We thereafter granted UDOT's petition for rehearing and heard arguments thereon. This opinion resolves the petition for rehearing. As explained in the lead opinion, while the substantive analysis of our original opinion remains unaltered, the result is changed from a remand to an affirmance.

. The dissent asserts that UDOT's sole theory in its motion for summary judgment was that the standards developed by the American Association of State Highway and Transportation Officials (AASHTO) established the standard of care.
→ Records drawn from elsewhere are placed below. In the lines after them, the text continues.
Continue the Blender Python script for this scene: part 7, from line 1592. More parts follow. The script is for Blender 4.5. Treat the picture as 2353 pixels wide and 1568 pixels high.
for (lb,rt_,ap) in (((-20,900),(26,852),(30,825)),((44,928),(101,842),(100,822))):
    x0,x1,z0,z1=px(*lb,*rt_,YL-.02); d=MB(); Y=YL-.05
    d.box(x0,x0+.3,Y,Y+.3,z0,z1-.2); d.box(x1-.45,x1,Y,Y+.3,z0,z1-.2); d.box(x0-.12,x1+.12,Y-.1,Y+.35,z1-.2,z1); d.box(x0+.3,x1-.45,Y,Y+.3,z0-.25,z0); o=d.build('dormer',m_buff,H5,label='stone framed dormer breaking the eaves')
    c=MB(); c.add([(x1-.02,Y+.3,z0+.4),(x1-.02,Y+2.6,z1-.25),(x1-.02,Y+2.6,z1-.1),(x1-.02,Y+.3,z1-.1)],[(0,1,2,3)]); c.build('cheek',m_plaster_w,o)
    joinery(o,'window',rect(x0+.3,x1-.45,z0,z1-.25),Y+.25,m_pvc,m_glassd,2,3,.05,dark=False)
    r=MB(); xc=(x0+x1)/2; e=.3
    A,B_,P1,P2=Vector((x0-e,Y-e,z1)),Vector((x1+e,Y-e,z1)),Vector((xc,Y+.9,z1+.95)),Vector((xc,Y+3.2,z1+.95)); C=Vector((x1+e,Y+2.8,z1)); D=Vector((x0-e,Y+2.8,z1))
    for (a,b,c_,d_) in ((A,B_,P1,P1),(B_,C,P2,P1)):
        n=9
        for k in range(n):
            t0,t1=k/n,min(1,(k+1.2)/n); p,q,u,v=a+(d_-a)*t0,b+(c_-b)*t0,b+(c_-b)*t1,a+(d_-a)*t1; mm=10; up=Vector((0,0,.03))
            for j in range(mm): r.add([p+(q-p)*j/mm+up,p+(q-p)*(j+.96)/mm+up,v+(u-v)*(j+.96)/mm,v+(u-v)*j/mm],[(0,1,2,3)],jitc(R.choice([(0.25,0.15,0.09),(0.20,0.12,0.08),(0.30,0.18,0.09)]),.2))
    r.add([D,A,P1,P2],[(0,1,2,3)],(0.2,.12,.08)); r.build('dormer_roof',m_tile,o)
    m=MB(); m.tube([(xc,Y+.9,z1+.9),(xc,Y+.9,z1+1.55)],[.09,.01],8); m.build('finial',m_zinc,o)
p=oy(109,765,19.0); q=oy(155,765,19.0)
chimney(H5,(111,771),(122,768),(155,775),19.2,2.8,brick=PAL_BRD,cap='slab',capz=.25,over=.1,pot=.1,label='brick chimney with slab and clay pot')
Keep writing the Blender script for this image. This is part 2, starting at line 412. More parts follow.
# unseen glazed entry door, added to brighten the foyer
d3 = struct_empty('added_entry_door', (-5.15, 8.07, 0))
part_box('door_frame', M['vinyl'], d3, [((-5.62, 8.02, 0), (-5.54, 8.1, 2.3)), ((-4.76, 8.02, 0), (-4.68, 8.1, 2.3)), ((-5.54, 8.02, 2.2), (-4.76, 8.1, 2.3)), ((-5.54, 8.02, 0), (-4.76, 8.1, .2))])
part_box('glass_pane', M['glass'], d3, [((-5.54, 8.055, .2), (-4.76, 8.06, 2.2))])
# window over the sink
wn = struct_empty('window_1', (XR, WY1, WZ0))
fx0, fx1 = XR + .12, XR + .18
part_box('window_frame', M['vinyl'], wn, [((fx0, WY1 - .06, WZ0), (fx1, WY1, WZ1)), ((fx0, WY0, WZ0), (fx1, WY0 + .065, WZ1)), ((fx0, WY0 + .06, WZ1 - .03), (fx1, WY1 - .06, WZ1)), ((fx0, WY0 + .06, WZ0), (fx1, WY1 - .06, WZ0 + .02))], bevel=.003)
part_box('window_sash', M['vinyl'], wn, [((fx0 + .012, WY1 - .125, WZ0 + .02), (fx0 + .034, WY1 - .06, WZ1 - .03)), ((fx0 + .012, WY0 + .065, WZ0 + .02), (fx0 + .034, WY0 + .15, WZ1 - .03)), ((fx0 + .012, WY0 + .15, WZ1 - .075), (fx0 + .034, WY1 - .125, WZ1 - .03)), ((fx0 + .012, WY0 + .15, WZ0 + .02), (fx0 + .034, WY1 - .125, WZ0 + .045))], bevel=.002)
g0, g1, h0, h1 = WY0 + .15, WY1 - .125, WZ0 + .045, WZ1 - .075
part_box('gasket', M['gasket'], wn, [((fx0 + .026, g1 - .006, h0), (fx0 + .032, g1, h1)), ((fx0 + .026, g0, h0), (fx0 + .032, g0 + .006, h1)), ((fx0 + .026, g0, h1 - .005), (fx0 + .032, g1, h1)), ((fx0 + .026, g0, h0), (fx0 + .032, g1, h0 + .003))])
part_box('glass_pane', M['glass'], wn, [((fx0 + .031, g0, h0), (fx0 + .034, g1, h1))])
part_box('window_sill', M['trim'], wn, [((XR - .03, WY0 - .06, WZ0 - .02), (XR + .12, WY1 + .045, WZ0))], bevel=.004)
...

However, UDOT also argued that the Pagets’ claim would fail if their expert were disqualified and asserted, "[C]laims of engineering negligence must be supported with competent expert testimony; otherwise, the claim fails as a matter of law." The trial court implicitly accepted this argument as an alternative basis for summary judgment when it pointed out, after excluding the testimony of the Pagets’ expert, that there was "no evidence that UDOT’s design of 1-80 fell below a recognized standard of care.” Despite UDOT’s argument and the trial court’s ruling, the Pagets never argued to the trial court that they could establish the standard of care without expert testimony.